Cifratura dei miei files con CZIP X – come la uso quotidianamente

L’articolo sulla scoperta di una violazione in corso al mio account Microsoft ha suscitato un certo dibattito e colgo l’occasione per alcune precisazioni e aggiornamenti sulla vicenda; in particolar modo, chiarirò come uso la cifratura quotidianamente.

1 – Non è colpa di Microsoft, anzi!

Ritrovarmi con un indirizzo e-mail che non mi appartiene quale indirizzo per il recupero delle credenziali mi fa pensare che sia stata sfruttata una qualche vulnerabilità di servizi esterni associati al mio account e non una vulnerabilità dei servizi Microsoft. Tuttavia, osservando il log degli accessi che Microsoft mette a disposizione per i suoi utenti, come ciò sia accaduto è difficile da comprendere.

2 – Non è stato compromesso alcunché.

E questa è la cosa più importante.

3 – I miei files sono al sicuro anche nel caso di accessi non autorizzati.

Fra ieri e oggi ho ricevuto diverse richieste inerenti l’uso di CZIP X, cioè come io usi quest’applicazione per la cifratura nel mondo reale e come può mettermi al riparo da spiacevoli incidenti, e questo post serve proprio a dare una risposta di massima a tutte le richieste.

CZIP X è un’applicazione che consente di creare archivi crittografati usando tre tra gli algoritmi più noti, testati e affermati: Blowfish Twofish di Bruce Schneier, e Rijndael/AES sviluppato dall’NSA.

Sebbene possa apparire un po’ macchinosa al primo approccio, in realtà con l’uso diventa molto semplice e la si usa quasi automaticamente poiché i passi da compiere sono sempre gli stessi; in più, è concepita per far sì che la medesima sequenza di passi sia identica su qualsiasi sistema operativo si installi l’applicazione:

  1. Clicco “Crea archivio cifrato”
  2. scelgo uno o più files da inserire nell’archivio
  3. scrivo la passphrase che proteggerà l’archivio
  4. scelgo l’algoritmo di cifratura e le altre opzioni
  5. avvio l’operazione e indico dove salvare l’archivio dopo la cifratura.

Nel mondo reale uso CZIP X per creare archivi cifrati con l’opzione “non condivisibile” poiché questa altera la passphrase usando alcuni dati dell’hardware del dispositivo sul quale l’archivio viene generato. Quest’opzione mi torna utile dal momento che salvo i miei files in cloud, dunque fuori dal mio computer o dal mio smartphone.

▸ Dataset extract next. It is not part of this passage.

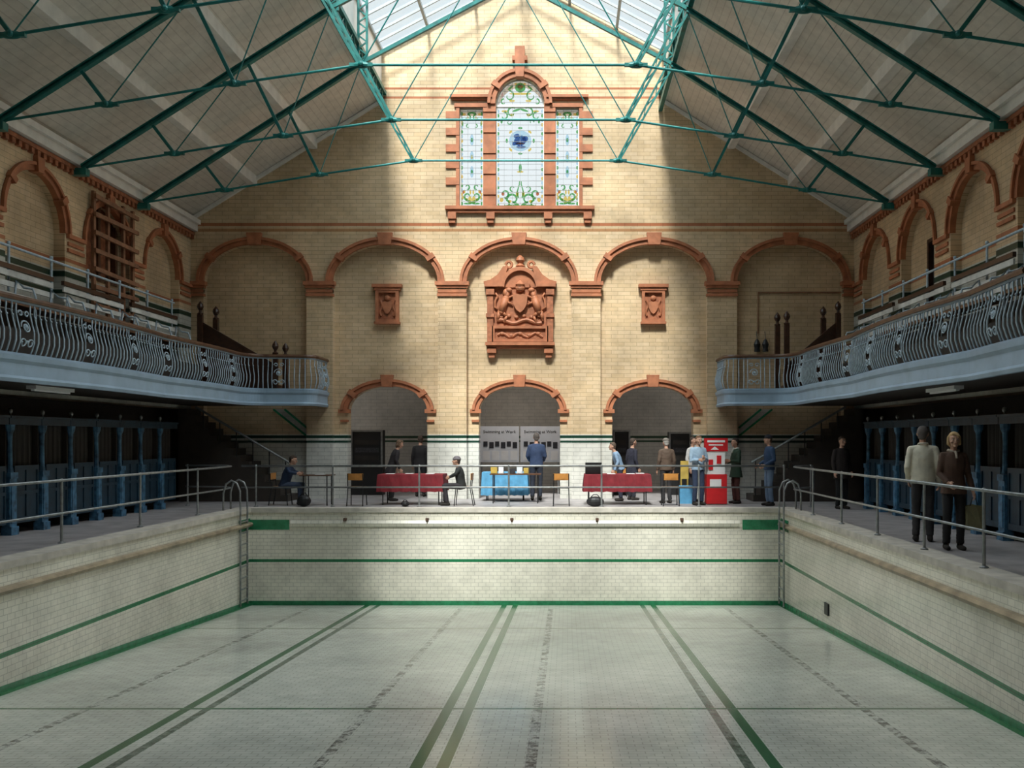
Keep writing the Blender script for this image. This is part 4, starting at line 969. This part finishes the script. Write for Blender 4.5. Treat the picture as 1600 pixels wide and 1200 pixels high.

Nella malaugurata ipotesi che qualcuno riesca a effettuare l’accesso ai miei documenti, l’archivio crittografato con questa opzione mi può far stare tranquillo perché, oltre ad avere usato un solido algoritmo di cifratura e oltre ad avere usato una passphrase complessa, quel tipo di archivio potrà essere decifrato solo e soltanto nel computer o nello smartphone che ho usato per crearlo.

Io stesso, pur conoscendo la passphrase, non potrò decifrare l’archivio in un altro mio dispositivo né un altro utente del dispositivo originale potrà farlo perché CZIP X ha usato lo username dell’utente connesso al sistema operativo nel momento in cui l’archivio è stato creato. Per poter decifrare altrove quell’archivio, bisogna usare un file chiamato HwInfo.czkey che può essere generato nella finestra di conferma di successo dell’operazione e cliccando sul tasto “Esporta informazioni hardware“: questo file va custodito separatamente così da poterlo usare se si desidera riaprire un archivio in un dispositivo diverso da quell’originale. Nemmeno a dirlo, il contenuto di quel file è cifrato, quindi pur aprendolo con un editor di testo non potrà leggersi il contenuto.

Infine, un’altra caratteristica che trovo molto utile è la possibilità di generare un QR Code per condividere un archivio cifrato con qualcuno senza dover comunicare la passphrase per decifrare il contenuto: la passphrase è nel QR Code in forma cifrata, quindi, a me basta soltanto inviare il codice QR al destinatario dell’archivio, il quale potrà scansionare o caricare l’immagine nella sua copia di CZIP X per decifrare il tutto.